▶ Work instructions:
Output, word for word, every line from the start of the listing down to and including the line that contains "bg.inputs[0].default_value = (0.55, 0.60, 0.70, 1);"; include nothing else.

▶ Material provided:
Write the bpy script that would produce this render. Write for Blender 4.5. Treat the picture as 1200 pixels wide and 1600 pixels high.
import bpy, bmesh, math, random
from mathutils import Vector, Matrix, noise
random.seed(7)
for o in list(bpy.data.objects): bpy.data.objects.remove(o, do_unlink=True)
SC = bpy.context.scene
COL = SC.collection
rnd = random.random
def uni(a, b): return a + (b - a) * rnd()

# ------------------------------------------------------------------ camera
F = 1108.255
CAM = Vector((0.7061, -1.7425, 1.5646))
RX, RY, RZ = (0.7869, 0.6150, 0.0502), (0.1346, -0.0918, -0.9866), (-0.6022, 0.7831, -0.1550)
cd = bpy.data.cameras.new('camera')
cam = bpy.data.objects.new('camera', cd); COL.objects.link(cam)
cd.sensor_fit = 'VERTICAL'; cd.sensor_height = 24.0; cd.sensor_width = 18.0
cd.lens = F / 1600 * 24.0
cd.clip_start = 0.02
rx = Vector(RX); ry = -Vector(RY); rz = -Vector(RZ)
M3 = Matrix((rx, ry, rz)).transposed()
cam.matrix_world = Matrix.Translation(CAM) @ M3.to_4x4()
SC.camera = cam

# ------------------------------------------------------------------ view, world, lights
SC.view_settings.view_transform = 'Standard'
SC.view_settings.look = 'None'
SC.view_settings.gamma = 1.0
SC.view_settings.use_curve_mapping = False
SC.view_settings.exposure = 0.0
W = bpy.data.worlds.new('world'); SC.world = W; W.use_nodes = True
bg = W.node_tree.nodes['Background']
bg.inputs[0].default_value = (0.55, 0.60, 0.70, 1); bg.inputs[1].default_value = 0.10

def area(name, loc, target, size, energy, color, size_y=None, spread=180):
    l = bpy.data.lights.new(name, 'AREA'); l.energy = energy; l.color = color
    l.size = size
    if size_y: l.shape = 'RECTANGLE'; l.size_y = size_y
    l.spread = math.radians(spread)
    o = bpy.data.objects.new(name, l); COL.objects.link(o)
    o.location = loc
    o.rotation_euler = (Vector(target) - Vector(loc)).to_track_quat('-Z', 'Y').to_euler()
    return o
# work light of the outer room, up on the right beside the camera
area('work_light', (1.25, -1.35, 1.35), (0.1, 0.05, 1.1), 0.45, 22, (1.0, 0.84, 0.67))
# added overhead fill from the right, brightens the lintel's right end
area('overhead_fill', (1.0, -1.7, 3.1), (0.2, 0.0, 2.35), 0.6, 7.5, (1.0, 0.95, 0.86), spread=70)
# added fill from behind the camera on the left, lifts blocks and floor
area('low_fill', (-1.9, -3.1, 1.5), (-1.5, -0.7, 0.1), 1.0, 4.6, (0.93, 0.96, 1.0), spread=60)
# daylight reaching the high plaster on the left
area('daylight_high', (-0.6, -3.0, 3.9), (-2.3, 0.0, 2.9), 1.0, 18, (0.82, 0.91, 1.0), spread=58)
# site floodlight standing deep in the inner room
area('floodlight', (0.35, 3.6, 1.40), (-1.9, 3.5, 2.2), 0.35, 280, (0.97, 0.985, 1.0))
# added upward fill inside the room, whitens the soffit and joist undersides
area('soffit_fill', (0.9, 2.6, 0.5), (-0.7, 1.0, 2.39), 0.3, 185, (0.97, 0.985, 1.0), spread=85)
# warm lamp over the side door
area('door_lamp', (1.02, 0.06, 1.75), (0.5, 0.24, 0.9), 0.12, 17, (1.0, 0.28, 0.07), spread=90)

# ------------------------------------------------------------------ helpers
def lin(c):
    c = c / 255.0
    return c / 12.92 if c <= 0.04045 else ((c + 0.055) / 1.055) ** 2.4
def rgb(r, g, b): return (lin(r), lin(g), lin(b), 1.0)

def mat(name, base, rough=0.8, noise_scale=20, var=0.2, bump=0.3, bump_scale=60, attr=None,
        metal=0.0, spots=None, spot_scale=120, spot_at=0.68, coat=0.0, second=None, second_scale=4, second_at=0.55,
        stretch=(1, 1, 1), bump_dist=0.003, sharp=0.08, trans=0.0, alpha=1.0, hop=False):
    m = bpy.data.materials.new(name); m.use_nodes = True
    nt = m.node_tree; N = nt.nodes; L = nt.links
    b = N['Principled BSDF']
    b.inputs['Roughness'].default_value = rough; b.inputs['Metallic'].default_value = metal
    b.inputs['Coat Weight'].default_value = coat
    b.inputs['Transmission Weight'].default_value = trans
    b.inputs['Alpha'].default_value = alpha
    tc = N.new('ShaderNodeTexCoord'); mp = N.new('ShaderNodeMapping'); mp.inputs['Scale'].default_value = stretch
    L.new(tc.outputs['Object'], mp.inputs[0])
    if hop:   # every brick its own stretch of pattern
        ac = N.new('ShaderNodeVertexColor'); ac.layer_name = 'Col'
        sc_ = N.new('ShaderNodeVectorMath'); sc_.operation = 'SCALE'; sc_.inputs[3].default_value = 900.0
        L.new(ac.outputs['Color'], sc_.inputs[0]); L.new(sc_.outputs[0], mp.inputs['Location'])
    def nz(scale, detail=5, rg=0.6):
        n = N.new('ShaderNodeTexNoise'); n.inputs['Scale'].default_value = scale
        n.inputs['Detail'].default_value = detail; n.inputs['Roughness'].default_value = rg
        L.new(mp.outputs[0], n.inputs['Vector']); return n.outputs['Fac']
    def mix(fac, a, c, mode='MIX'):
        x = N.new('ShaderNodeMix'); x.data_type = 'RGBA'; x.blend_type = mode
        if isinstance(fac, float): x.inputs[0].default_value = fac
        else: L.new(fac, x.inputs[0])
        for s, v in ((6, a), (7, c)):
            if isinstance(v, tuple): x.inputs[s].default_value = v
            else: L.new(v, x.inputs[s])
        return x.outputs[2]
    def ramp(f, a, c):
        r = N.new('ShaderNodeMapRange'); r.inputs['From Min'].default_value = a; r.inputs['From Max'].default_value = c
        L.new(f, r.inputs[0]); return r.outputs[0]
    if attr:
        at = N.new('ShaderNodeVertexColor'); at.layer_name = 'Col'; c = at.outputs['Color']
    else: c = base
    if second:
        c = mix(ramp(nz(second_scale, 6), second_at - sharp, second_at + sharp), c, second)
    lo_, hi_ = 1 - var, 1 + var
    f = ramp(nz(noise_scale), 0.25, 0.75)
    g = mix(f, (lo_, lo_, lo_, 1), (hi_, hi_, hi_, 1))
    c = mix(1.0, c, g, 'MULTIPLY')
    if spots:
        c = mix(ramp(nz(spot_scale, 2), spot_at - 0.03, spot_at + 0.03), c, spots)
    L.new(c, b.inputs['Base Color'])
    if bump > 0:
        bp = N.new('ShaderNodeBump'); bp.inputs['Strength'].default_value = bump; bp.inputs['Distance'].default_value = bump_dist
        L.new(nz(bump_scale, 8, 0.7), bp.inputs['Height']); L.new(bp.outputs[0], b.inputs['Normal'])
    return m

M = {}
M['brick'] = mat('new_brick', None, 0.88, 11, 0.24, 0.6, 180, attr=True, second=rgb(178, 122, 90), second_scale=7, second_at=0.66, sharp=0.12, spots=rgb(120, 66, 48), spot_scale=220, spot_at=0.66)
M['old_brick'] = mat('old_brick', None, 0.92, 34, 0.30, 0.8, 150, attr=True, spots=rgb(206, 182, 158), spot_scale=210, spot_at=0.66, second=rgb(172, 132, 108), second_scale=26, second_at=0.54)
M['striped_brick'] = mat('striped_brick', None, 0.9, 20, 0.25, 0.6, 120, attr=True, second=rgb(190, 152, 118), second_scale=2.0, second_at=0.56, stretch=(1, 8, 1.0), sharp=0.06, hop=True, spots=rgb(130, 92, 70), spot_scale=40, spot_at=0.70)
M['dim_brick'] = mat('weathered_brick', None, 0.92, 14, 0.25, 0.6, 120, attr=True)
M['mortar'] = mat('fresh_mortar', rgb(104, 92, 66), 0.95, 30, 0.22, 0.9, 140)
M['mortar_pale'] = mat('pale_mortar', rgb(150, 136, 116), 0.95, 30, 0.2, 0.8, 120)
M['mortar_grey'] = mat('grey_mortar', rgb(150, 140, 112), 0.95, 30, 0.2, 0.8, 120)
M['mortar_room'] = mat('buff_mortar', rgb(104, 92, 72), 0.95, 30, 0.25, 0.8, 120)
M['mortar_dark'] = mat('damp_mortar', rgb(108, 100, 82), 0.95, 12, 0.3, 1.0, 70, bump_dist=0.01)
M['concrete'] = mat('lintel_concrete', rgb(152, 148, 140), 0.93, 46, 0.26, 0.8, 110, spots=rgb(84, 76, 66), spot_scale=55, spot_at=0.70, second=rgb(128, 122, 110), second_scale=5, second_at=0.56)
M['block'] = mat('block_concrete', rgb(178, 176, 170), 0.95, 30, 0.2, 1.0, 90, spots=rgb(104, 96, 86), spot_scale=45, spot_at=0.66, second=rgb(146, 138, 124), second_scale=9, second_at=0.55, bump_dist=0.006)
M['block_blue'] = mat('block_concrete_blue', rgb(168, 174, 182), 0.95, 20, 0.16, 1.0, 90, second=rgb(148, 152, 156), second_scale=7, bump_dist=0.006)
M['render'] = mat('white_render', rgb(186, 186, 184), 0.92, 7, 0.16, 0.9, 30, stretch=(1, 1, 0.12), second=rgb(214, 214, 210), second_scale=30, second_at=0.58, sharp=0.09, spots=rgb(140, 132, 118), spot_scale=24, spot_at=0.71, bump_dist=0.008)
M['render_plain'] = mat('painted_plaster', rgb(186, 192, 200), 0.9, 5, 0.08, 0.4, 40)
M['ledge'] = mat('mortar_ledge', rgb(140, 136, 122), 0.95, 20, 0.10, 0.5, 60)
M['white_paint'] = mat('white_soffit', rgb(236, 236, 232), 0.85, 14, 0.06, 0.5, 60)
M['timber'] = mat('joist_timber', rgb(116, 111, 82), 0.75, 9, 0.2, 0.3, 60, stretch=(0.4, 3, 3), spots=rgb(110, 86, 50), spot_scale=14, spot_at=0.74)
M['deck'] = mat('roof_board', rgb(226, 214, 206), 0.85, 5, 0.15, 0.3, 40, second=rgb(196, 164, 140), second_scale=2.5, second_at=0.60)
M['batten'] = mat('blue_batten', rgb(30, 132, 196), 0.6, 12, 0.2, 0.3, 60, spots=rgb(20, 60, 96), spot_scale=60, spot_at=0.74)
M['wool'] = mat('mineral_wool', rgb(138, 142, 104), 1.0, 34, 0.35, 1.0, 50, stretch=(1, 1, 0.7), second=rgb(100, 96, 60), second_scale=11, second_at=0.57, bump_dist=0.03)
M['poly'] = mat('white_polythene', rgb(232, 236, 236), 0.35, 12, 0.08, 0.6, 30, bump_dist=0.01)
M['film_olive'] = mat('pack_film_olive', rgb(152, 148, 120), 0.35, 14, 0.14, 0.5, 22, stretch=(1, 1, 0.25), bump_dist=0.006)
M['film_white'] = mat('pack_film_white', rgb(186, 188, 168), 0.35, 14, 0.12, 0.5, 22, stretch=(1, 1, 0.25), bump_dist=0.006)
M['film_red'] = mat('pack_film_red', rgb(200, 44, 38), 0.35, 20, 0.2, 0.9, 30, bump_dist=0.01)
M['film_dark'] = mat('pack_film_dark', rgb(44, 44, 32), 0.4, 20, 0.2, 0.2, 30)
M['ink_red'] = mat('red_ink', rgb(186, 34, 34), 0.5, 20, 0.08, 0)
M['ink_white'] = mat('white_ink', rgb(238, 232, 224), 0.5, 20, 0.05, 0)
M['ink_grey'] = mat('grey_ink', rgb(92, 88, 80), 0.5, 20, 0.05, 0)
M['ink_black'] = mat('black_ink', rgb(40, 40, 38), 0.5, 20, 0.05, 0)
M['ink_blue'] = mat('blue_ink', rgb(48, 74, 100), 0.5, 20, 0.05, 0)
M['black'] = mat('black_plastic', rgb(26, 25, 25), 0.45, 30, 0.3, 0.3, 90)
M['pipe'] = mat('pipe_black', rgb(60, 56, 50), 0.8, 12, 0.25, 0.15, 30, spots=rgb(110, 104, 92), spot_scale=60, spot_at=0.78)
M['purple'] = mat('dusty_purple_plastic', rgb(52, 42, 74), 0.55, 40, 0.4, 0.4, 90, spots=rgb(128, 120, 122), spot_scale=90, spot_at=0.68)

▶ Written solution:
Write the bpy script that would produce this render. Write for Blender 4.5. Treat the picture as 1200 pixels wide and 1600 pixels high.
import bpy, bmesh, math, random
from mathutils import Vector, Matrix, noise
random.seed(7)
for o in list(bpy.data.objects): bpy.data.objects.remove(o, do_unlink=True)
SC = bpy.context.scene
COL = SC.collection
rnd = random.random
def uni(a, b): return a + (b - a) * rnd()

# ------------------------------------------------------------------ camera
F = 1108.255
CAM = Vector((0.7061, -1.7425, 1.5646))
RX, RY, RZ = (0.7869, 0.6150, 0.0502), (0.1346, -0.0918, -0.9866), (-0.6022, 0.7831, -0.1550)
cd = bpy.data.cameras.new('camera')
cam = bpy.data.objects.new('camera', cd); COL.objects.link(cam)
cd.sensor_fit = 'VERTICAL'; cd.sensor_height = 24.0; cd.sensor_width = 18.0
cd.lens = F / 1600 * 24.0
cd.clip_start = 0.02
rx = Vector(RX); ry = -Vector(RY); rz = -Vector(RZ)
M3 = Matrix((rx, ry, rz)).transposed()
cam.matrix_world = Matrix.Translation(CAM) @ M3.to_4x4()
SC.camera = cam

# ------------------------------------------------------------------ view, world, lights
SC.view_settings.view_transform = 'Standard'
SC.view_settings.look = 'None'
SC.view_settings.gamma = 1.0
SC.view_settings.use_curve_mapping = False
SC.view_settings.exposure = 0.0
W = bpy.data.worlds.new('world'); SC.world = W; W.use_nodes = True
bg = W.node_tree.nodes['Background']
bg.inputs[0].default_value = (0.55, 0.60, 0.70, 1); bg.inputs[1].default_value = 0.10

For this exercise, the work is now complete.